• _Task prompt_: Search the material for "parts" and show all lines that contain it.

• _Data excerpts_:
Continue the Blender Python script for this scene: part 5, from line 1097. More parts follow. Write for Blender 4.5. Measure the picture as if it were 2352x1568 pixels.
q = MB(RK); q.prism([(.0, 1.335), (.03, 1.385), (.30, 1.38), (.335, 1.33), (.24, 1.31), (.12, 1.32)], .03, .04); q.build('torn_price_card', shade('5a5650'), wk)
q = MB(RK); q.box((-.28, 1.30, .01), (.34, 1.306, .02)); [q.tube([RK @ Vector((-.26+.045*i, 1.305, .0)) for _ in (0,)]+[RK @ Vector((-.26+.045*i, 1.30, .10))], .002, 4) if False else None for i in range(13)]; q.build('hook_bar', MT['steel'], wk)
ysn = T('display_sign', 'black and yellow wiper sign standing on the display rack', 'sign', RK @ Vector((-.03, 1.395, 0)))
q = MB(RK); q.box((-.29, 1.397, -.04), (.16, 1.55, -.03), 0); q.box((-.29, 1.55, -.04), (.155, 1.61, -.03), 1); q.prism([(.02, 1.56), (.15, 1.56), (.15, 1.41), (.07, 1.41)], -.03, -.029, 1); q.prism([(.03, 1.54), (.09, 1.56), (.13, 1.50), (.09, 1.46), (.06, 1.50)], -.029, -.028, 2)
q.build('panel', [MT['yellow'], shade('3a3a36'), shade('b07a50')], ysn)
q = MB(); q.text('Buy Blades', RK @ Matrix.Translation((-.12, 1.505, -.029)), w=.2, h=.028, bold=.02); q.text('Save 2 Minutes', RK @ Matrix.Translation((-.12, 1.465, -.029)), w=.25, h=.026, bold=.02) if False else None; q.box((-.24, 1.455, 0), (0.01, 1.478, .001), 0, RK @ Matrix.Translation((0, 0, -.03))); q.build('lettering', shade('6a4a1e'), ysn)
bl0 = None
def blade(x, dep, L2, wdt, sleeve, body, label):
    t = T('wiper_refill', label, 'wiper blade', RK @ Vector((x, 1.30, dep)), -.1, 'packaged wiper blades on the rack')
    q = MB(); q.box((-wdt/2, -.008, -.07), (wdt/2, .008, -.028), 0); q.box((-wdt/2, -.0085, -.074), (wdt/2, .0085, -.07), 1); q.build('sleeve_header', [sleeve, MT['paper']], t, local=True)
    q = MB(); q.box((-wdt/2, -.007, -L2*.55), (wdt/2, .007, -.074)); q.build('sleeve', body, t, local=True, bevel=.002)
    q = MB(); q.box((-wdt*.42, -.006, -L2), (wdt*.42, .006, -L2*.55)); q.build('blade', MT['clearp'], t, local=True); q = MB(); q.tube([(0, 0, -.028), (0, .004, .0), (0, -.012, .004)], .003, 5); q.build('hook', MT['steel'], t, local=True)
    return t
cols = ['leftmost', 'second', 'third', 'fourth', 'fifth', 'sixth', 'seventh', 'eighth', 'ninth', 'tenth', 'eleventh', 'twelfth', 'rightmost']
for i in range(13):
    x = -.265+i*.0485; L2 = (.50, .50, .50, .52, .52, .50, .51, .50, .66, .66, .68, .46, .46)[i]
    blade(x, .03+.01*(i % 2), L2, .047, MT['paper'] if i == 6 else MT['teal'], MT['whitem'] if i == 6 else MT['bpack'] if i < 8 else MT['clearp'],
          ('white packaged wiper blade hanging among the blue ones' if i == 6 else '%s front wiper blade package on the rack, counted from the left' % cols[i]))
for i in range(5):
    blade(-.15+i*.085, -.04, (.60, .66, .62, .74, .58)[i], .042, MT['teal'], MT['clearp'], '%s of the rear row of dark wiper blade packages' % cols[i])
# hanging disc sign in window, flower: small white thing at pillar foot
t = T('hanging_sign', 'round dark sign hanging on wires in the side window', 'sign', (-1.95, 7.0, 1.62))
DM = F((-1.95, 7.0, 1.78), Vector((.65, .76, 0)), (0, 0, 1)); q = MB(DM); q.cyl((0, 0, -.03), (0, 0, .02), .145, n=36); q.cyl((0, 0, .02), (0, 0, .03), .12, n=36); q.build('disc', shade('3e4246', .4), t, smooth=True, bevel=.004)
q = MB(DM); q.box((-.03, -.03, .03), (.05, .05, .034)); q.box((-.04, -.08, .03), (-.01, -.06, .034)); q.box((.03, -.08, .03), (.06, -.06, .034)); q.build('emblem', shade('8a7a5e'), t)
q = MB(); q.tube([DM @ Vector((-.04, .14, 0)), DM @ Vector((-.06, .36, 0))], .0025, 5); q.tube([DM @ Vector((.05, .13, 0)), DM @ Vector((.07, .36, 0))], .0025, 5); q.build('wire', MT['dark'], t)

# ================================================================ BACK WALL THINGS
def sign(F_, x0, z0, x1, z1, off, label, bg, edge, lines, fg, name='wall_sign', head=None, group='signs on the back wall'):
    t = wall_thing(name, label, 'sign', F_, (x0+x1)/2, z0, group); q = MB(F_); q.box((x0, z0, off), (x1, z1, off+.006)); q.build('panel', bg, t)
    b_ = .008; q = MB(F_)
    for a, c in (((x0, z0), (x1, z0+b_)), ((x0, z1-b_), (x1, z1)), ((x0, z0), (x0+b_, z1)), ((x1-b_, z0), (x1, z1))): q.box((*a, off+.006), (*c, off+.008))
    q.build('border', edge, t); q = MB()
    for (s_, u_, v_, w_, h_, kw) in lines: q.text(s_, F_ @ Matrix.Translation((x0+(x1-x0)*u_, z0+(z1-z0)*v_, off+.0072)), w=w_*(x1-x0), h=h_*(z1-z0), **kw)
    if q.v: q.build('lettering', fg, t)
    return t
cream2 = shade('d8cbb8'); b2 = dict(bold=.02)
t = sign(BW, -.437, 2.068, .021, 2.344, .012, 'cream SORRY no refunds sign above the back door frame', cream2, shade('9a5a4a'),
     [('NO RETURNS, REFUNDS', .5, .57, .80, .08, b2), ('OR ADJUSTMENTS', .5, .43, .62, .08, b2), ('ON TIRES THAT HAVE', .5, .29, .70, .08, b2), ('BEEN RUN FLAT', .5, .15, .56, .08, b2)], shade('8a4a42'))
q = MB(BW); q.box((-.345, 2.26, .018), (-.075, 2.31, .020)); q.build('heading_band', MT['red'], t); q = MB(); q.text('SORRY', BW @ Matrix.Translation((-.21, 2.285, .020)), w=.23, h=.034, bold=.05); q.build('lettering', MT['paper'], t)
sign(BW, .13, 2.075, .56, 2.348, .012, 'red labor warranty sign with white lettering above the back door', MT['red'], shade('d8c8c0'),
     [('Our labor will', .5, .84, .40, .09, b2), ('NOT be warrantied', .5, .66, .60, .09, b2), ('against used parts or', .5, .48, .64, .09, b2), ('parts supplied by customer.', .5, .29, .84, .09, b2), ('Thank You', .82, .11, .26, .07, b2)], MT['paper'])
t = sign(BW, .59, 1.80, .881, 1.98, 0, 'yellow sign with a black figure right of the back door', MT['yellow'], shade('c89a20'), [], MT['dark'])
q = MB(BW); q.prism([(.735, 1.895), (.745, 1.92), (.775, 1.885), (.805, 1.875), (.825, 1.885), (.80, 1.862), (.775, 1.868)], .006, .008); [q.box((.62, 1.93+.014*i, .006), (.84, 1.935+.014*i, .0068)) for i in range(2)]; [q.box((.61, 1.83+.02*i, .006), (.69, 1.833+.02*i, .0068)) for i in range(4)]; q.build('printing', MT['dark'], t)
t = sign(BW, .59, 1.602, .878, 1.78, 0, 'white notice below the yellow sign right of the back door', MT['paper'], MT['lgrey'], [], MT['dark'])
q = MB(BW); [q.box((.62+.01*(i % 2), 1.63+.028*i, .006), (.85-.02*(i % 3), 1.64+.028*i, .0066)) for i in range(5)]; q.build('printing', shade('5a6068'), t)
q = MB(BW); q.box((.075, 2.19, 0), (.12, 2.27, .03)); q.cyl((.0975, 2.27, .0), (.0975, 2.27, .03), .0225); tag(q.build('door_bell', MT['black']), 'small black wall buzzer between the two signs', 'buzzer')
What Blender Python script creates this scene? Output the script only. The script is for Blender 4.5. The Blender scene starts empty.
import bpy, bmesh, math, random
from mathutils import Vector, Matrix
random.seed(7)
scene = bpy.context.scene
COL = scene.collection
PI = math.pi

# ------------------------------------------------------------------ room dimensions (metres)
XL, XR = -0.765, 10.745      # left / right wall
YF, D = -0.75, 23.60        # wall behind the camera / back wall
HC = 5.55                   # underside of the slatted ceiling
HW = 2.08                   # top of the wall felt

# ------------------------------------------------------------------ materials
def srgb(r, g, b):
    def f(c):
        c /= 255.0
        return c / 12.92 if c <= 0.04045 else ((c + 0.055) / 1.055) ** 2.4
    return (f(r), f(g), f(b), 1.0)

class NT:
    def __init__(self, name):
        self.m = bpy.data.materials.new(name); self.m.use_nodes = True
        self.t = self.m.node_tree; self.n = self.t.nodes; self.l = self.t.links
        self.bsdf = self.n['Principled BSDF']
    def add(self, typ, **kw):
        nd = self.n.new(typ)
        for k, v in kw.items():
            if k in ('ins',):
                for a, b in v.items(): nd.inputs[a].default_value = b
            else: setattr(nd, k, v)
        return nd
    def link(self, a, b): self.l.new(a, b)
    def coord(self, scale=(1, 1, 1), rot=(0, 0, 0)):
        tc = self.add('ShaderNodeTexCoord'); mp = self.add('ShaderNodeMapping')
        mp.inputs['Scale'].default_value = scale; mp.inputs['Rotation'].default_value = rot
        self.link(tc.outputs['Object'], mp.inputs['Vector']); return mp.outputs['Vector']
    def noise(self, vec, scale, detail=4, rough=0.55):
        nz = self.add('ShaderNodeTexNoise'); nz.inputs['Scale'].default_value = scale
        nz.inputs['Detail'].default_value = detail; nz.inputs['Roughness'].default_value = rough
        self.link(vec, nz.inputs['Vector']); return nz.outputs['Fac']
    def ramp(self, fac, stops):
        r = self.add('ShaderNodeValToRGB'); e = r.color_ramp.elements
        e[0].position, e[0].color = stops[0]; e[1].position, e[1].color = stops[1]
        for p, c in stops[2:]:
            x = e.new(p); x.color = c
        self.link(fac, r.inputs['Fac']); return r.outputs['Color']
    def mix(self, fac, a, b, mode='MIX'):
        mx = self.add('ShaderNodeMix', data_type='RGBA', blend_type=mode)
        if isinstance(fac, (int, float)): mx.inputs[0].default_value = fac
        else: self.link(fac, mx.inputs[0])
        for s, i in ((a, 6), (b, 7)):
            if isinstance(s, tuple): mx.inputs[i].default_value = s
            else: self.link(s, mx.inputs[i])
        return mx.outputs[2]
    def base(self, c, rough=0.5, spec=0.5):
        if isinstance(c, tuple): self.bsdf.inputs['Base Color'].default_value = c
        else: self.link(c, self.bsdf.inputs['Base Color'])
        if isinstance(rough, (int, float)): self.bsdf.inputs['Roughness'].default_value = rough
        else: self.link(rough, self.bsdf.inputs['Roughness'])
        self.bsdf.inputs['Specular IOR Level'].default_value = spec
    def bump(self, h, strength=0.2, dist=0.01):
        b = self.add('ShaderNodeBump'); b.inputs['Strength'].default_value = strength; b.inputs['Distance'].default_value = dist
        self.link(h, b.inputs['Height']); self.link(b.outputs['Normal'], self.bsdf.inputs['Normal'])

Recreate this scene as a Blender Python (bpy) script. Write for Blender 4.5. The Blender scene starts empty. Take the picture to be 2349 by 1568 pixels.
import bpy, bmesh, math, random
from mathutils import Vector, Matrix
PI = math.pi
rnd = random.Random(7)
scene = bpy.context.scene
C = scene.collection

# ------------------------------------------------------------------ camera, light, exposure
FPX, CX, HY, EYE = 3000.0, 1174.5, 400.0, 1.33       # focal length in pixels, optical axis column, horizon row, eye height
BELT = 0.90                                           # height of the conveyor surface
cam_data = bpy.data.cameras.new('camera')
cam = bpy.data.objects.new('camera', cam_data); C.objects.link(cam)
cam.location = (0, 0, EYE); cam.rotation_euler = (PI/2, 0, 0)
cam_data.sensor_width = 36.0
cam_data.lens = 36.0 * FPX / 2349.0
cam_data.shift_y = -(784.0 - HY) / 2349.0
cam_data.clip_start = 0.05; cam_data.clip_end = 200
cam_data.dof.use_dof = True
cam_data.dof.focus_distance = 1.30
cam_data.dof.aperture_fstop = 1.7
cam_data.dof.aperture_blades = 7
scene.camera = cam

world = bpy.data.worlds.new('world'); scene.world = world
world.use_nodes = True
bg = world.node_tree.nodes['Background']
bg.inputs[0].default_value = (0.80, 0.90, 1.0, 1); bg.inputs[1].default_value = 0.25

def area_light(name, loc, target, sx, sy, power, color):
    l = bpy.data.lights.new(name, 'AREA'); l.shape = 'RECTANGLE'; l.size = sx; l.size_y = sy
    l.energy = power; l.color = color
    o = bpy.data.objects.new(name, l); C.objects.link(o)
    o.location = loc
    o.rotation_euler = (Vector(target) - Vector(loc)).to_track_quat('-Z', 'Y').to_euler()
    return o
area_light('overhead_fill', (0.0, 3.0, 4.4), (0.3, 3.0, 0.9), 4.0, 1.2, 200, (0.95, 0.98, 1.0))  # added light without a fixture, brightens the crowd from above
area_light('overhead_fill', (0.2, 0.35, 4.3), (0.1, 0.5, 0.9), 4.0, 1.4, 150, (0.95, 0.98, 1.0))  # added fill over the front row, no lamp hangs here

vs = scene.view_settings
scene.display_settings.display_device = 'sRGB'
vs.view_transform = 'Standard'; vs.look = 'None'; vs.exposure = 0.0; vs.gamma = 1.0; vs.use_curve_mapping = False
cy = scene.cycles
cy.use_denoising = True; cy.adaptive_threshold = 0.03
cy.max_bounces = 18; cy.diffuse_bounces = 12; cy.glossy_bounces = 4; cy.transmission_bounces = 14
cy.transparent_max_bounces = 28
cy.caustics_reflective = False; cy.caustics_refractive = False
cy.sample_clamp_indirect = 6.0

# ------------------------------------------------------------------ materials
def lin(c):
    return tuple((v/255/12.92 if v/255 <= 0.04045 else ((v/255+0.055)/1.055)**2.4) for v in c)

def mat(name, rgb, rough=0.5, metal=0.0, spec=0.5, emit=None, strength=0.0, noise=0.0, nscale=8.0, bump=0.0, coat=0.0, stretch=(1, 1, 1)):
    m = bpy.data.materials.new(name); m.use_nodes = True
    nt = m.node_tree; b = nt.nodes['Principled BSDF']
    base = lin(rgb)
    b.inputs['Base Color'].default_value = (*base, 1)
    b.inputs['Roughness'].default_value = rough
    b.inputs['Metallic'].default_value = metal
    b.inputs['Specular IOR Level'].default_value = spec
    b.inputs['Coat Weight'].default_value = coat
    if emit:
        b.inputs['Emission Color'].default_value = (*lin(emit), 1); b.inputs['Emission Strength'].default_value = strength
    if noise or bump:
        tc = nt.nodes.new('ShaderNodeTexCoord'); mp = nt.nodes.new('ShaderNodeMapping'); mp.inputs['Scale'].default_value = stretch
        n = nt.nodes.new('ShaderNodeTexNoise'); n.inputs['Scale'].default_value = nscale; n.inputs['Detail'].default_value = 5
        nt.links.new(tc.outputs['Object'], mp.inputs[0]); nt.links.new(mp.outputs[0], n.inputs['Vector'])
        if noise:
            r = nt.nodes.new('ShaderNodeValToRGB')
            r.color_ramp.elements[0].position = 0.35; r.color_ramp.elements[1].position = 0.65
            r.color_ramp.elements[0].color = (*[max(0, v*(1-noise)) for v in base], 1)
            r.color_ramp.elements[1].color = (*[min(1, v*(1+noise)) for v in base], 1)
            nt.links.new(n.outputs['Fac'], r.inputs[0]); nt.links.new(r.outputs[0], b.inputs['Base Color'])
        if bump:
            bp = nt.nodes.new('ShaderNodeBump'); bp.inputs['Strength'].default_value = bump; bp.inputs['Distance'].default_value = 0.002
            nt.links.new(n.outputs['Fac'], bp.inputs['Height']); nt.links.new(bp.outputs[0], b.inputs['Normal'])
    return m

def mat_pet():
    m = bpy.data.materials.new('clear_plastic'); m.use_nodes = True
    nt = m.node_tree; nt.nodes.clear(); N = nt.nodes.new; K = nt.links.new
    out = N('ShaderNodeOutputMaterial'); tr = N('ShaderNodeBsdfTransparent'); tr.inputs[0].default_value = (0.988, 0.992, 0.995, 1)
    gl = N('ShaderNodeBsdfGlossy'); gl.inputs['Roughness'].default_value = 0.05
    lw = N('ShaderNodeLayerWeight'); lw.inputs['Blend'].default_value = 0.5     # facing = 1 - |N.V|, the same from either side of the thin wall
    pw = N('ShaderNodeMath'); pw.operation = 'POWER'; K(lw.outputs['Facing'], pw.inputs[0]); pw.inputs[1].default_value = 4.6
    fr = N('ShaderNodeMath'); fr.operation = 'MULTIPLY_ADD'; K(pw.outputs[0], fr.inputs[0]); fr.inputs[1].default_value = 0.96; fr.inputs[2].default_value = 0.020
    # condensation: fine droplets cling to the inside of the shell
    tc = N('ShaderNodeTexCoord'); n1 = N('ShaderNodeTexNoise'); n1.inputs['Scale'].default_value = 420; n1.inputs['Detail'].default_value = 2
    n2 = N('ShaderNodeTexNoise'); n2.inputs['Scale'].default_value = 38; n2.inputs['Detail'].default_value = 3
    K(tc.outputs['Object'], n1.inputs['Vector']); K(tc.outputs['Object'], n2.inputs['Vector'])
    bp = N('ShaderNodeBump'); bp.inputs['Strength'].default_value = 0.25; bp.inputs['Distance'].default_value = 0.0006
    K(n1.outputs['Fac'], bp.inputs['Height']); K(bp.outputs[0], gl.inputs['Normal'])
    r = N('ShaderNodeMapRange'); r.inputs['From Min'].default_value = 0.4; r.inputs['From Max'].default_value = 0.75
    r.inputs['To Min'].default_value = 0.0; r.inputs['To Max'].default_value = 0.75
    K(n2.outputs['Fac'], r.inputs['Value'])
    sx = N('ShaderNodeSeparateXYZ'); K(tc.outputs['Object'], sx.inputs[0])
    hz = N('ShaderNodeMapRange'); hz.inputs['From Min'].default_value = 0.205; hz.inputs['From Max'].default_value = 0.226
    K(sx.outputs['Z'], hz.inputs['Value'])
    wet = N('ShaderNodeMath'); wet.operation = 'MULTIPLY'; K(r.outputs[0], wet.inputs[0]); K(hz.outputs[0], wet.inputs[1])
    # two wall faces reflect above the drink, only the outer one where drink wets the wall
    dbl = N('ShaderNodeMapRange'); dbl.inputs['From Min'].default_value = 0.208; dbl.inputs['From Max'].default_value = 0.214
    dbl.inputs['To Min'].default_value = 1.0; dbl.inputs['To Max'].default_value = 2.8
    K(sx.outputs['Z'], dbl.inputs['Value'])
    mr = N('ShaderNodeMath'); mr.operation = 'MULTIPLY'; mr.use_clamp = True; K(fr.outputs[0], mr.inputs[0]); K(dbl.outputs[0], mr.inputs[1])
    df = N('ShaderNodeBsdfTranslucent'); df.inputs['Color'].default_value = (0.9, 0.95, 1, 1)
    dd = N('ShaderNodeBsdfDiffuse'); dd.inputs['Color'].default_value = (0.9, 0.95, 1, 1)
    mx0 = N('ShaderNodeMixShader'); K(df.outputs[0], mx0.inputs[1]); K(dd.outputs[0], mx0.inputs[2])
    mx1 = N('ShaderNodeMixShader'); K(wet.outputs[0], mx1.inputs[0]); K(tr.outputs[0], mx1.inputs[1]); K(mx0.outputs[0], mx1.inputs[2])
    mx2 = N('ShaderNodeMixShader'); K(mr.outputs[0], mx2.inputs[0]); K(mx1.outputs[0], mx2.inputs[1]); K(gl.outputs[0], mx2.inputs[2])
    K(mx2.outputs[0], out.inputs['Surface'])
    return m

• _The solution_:
Continue the Blender Python script for this scene: part 5, from line 1097. More parts follow. Write for Blender 4.5. Measure the picture as if it were 2352x1568 pixels.
     [('Our labor will', .5, .84, .40, .09, b2), ('NOT be warrantied', .5, .66, .60, .09, b2), ('against used parts or', .5, .48, .64, .09, b2), ('parts supplied by customer.', .5, .29, .84, .09, b2), ('Thank You', .82, .11, .26, .07, b2)], MT['paper'])